PROBLEM DESCRIPTION =>
Search the material for the string "from" and copy each line where it occurs.

★ ★ ★ ★ ★ ★ ★

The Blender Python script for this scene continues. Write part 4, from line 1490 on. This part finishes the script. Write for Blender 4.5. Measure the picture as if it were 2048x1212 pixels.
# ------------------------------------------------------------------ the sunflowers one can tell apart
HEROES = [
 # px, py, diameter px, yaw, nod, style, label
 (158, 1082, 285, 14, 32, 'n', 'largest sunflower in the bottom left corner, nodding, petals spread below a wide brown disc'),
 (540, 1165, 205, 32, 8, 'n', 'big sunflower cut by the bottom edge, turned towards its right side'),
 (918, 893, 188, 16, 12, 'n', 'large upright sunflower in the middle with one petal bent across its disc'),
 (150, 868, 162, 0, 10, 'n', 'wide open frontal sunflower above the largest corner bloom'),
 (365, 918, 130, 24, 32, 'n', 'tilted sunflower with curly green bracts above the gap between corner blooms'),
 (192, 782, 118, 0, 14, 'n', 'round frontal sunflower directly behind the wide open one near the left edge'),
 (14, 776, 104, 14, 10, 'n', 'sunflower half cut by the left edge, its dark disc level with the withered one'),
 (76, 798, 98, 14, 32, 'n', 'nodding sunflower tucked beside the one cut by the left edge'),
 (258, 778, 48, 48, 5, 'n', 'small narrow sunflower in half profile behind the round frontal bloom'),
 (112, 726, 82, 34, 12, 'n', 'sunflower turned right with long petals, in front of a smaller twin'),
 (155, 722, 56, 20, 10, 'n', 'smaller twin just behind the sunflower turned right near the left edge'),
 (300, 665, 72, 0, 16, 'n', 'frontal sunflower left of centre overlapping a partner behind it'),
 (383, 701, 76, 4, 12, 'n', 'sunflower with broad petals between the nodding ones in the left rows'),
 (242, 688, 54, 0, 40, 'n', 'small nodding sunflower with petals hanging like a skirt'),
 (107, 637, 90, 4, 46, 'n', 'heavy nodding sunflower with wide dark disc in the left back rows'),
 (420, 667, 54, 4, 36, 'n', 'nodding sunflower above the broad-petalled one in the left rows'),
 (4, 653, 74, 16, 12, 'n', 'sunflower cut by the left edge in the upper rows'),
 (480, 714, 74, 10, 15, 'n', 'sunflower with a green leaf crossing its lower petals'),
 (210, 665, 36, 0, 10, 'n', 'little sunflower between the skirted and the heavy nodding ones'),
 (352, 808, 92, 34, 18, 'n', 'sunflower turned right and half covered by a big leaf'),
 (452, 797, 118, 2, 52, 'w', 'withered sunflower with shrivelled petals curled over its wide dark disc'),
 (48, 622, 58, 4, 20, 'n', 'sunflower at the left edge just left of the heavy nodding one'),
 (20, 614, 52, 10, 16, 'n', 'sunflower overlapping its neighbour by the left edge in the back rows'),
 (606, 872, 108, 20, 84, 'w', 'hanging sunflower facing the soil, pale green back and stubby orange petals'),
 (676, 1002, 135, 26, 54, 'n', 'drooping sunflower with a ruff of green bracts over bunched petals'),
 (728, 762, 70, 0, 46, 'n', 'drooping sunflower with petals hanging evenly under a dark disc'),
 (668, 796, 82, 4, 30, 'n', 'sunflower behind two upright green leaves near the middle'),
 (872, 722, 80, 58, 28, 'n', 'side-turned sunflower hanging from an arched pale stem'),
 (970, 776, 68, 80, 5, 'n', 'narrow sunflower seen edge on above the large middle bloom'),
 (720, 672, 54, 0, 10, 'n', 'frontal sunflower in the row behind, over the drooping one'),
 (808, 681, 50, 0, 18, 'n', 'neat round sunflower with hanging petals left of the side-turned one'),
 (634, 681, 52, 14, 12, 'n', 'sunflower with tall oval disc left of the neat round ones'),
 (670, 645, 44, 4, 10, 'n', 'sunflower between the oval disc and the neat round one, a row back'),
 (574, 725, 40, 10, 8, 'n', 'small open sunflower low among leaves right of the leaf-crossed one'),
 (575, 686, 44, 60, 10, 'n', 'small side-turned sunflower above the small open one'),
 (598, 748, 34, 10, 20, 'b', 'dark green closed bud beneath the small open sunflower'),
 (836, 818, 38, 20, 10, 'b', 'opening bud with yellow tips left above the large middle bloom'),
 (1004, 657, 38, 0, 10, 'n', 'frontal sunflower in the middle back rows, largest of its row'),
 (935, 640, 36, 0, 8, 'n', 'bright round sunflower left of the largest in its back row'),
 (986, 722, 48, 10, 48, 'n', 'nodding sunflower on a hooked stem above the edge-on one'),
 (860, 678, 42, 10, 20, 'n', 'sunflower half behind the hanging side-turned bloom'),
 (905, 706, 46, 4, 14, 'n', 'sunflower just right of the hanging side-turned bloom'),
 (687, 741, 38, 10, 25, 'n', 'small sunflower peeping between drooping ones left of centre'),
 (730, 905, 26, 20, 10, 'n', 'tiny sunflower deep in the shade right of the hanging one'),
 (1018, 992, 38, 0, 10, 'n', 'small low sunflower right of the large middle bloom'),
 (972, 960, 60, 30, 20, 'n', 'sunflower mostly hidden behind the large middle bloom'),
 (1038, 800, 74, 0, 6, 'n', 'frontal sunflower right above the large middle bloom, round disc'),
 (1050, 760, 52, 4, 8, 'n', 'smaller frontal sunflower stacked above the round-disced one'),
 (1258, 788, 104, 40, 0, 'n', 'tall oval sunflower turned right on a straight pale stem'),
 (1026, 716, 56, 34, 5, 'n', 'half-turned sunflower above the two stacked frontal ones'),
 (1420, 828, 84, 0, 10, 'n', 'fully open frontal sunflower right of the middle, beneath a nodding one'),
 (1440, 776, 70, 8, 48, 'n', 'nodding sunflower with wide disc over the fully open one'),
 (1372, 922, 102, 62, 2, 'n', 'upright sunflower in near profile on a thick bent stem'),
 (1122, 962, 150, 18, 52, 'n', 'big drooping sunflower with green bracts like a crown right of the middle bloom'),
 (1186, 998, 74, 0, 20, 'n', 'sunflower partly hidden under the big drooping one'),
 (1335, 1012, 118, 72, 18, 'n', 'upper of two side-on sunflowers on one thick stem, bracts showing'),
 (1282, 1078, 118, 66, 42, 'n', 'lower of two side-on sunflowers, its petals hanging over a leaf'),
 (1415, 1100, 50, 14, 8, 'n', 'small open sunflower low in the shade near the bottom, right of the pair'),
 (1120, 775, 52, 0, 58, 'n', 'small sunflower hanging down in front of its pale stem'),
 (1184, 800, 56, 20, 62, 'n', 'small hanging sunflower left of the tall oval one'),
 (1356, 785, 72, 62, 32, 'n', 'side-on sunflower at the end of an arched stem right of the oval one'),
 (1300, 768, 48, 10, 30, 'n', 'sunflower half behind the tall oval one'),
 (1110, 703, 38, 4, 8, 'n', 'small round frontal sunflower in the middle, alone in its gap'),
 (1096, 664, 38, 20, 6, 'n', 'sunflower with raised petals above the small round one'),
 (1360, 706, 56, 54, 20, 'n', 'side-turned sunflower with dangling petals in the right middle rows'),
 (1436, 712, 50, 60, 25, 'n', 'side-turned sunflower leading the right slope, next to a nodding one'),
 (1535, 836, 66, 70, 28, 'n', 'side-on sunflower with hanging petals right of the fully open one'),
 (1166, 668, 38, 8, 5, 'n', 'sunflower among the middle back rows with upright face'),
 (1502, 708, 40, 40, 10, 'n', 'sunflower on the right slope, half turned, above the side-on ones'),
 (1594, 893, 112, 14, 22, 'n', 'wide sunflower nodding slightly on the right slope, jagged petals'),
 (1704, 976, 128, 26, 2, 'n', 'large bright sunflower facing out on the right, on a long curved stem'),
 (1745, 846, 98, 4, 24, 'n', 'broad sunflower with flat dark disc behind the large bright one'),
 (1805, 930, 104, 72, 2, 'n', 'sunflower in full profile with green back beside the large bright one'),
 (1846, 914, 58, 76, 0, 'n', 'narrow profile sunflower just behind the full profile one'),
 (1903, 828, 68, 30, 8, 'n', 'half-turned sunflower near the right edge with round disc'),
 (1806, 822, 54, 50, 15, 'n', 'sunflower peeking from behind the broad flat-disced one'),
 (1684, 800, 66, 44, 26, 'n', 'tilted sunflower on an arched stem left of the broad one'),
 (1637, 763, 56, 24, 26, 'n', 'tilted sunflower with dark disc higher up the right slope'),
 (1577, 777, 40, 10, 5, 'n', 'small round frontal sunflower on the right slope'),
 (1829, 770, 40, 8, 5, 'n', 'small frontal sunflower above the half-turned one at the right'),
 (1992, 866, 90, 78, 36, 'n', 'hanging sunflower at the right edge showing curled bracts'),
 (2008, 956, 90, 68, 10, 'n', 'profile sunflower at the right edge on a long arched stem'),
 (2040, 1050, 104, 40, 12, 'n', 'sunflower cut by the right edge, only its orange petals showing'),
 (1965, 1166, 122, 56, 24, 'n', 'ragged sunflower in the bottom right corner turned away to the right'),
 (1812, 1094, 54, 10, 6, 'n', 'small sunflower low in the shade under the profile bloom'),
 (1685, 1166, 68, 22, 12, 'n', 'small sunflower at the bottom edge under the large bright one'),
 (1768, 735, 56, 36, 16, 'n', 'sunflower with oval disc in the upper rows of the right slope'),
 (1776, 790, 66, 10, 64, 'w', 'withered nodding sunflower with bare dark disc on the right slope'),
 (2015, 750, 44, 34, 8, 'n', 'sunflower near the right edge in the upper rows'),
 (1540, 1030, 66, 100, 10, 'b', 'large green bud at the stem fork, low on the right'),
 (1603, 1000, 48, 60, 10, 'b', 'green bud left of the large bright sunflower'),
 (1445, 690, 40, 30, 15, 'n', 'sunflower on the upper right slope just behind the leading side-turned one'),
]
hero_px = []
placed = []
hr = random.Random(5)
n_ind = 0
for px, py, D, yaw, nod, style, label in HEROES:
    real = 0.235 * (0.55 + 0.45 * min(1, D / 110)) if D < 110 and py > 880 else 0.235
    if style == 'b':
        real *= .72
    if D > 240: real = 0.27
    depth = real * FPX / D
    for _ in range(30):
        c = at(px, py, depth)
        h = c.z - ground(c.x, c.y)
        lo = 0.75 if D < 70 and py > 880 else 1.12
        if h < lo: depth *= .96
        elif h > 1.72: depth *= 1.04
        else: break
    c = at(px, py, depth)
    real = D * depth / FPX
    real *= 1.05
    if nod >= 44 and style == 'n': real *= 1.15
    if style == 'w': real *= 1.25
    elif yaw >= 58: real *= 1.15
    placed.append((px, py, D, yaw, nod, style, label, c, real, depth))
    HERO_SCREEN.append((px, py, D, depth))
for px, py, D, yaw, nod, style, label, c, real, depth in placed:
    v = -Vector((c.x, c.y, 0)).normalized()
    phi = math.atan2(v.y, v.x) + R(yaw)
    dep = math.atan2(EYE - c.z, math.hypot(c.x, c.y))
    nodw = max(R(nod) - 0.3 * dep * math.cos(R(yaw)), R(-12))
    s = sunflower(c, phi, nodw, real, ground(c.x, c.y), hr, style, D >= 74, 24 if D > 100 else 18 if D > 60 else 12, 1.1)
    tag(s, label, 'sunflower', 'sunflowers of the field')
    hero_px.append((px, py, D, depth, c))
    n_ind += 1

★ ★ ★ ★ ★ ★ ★

ANSWER TO THE PROBLEM =>
The Blender Python script for this scene continues. Write part 4, from line 1490 on. This part finishes the script. Write for Blender 4.5. Measure the picture as if it were 2048x1212 pixels.
 (872, 722, 80, 58, 28, 'n', 'side-turned sunflower hanging from an arched pale stem'),
 (1806, 822, 54, 50, 15, 'n', 'sunflower peeking from behind the broad flat-disced one'),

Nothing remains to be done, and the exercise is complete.